Directions: Reproduce all the material exactly, minus any pictures it holds.

** START Source data **

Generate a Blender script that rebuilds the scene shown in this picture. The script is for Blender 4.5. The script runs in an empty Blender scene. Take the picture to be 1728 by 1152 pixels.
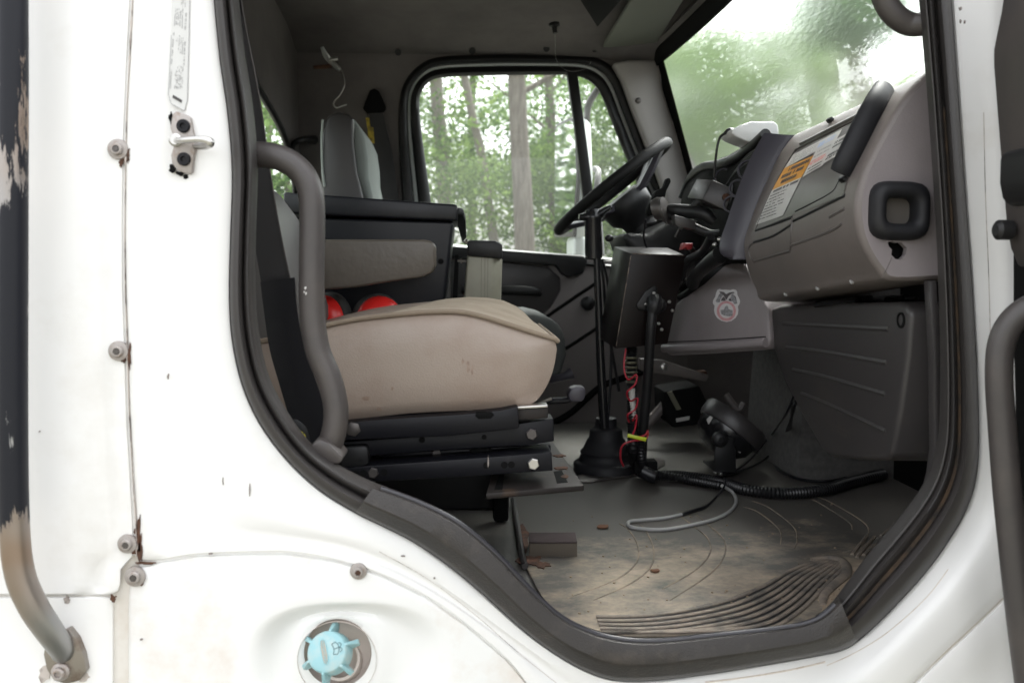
import bpy, bmesh, math, random
from mathutils import Vector, Matrix
from mathutils.geometry import tessellate_polygon
from mathutils.bvhtree import BVHTree
random.seed(7)
S = bpy.context.scene
COL = S.collection
V = Vector
R = math.radians

# ------------------------------------------------------------------ camera
F = 1500.0
CAM = V((0, -1.22, 1.65))
YAW, PIT = R(3.0), math.atan(126 / F)
DIR = V((math.sin(YAW) * math.cos(PIT), math.cos(YAW) * math.cos(PIT), -math.sin(PIT)))
RGT = V((math.cos(YAW), -math.sin(YAW), 0))
UPV = RGT.cross(DIR)
cd = bpy.data.cameras.new('camera')
cam = bpy.data.objects.new('camera', cd)
COL.objects.link(cam)
cam.matrix_world = Matrix.Translation(CAM) @ Matrix((RGT, UPV, -DIR)).transposed().to_4x4()
cd.sensor_width = 36
cd.lens = F / 1728 * 36
cd.clip_start = 0.05
cd.clip_end = 600
cd.dof.use_dof = True
cd.dof.focus_distance = 1.75
cd.dof.aperture_fstop = 5.0
S.camera = cam


def ray(px, py):
    return DIR + RGT * ((px - 864) / F) + UPV * ((576 - py) / F)


def P(px, py, Y):
    d = ray(px, py)
    return CAM + d * ((Y - CAM.y) / d.y)


def PX(px, py, X):
    d = ray(px, py)
    return CAM + d * ((X - CAM.x) / d.x)


def PZ(px, py, Z):
    d = ray(px, py)
    return CAM + d * ((Z - CAM.z) / d.z)


def PL(pts, Y):
    return [P(x, y, Y) for x, y in pts]


def cr(pts, n=4, closed=False):
    """Catmull-Rom through points (tuples or Vectors)"""
    pts = [V(p) for p in pts]
    N = len(pts)
    out = []
    rng = N if closed else N - 1
    for i in range(rng):
        if closed:
            a, b, c, d = pts[(i - 1) % N], pts[i], pts[(i + 1) % N], pts[(i + 2) % N]
        else:
            a, b, c, d = pts[max(i - 1, 0)], pts[i], pts[i + 1], pts[min(i + 2, N - 1)]
        for k in range(n):
            t = k / n
            out.append(0.5 * ((2 * b) + (c - a) * t + (2 * a - 5 * b + 4 * c - d) * t * t + (3 * b - a - 3 * c + d) * t ** 3))
    if not closed:
        out.append(pts[-1])
    return out


ROOT = {}


def root_off(o):
    while o.parent:
        o = o.parent
    return V(o.location)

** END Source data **

Solution to this exercise:
Generate a Blender script that rebuilds the scene shown in this picture. The script is for Blender 4.5. The script runs in an empty Blender scene. Take the picture to be 1728 by 1152 pixels.
import bpy, bmesh, math, random
from mathutils import Vector, Matrix
from mathutils.geometry import tessellate_polygon
from mathutils.bvhtree import BVHTree
random.seed(7)
S = bpy.context.scene
COL = S.collection
V = Vector
R = math.radians

# ------------------------------------------------------------------ camera
F = 1500.0
CAM = V((0, -1.22, 1.65))
YAW, PIT = R(3.0), math.atan(126 / F)
DIR = V((math.sin(YAW) * math.cos(PIT), math.cos(YAW) * math.cos(PIT), -math.sin(PIT)))
RGT = V((math.cos(YAW), -math.sin(YAW), 0))
UPV = RGT.cross(DIR)
cd = bpy.data.cameras.new('camera')
cam = bpy.data.objects.new('camera', cd)
COL.objects.link(cam)
cam.matrix_world = Matrix.Translation(CAM) @ Matrix((RGT, UPV, -DIR)).transposed().to_4x4()
cd.sensor_width = 36
cd.lens = F / 1728 * 36
cd.clip_start = 0.05
cd.clip_end = 600
cd.dof.use_dof = True
cd.dof.focus_distance = 1.75
cd.dof.aperture_fstop = 5.0
S.camera = cam


def ray(px, py):
    return DIR + RGT * ((px - 864) / F) + UPV * ((576 - py) / F)


def P(px, py, Y):
    d = ray(px, py)
    return CAM + d * ((Y - CAM.y) / d.y)


def PX(px, py, X):
    d = ray(px, py)
    return CAM + d * ((X - CAM.x) / d.x)


def PZ(px, py, Z):
    d = ray(px, py)
    return CAM + d * ((Z - CAM.z) / d.z)


def PL(pts, Y):
    return [P(x, y, Y) for x, y in pts]


def cr(pts, n=4, closed=False):
    """Catmull-Rom through points (tuples or Vectors)"""
    pts = [V(p) for p in pts]
    N = len(pts)
    out = []
    rng = N if closed else N - 1
    for i in range(rng):
        if closed:
            a, b, c, d = pts[(i - 1) % N], pts[i], pts[(i + 1) % N], pts[(i + 2) % N]
        else:
            a, b, c, d = pts[max(i - 1, 0)], pts[i], pts[i + 1], pts[min(i + 2, N - 1)]
        for k in range(n):
            t = k / n
            out.append(0.5 * ((2 * b) + (c - a) * t + (2 * a - 5 * b + 4 * c - d) * t * t + (3 * b - a - 3 * c + d) * t ** 3))
    if not closed:
        out.append(pts[-1])
    return out


ROOT = {}


def root_off(o):
    while o.parent:
        o = o.parent
    return V(o.location)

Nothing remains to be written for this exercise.